The strange Glozel Tablets

2016

In 1924, a farmer named Emile Fradin found an underground chamber full of objects in one of his fields. There were strangely marked human bones, hermaphrodite idols, masks, and several tablets engraved with an unusual language. Fradin put out an open invitation for people to come and dig. They did so for years, and thousands of artifacts were uncovered.

Debate over the discoveries was so dramatic that the New York Times called it the “Glozellian war,” saying in 1927 that the whole of France was “divided into two violently opposed opinions” over whether the artifacts were genuine. Some archaeologists claimed that the items were from the Neolithic period and predated the Phoenician alphabet, from which the Greek, Hebrew, Latin, Arabic, and Cyrillic alphabets evolved. If that was true, the finds would mean the cradle of Western civilization was in France and not the Middle East.

The battle went to the courts. Fradin sued the head of the Louvre for defamation. Police raided the farmhouse and arrested the farmer for fraud after discovering freshly carved tablets—but believers claimed the fake tablets were plants. A report by international experts called them all fakes, but it just made everyone dig their heels in further. Fradin was never convicted of anything.

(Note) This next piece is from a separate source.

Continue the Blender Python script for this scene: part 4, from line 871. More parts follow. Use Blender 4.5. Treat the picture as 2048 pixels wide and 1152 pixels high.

Modern tests say the bones range from as far back as 300 B.C. to as recently as the 1600s. Glass at the site is from Medieval France. The tablets themselves seem to match the earliest dates of the bones, making them over 2,000 years old. Their clay is chemically identical to the local clay, suggesting they originated there. Most now agree the text appears to be a form of old Celtic.

Yet there’s still a mystery as to why so many unusual and varied items ended up in a featureless field. No other site like it has been found anywhere in Europe. Fradin himself stuck to his story for 80 years, taking any secrets to his grave when he died in 2010.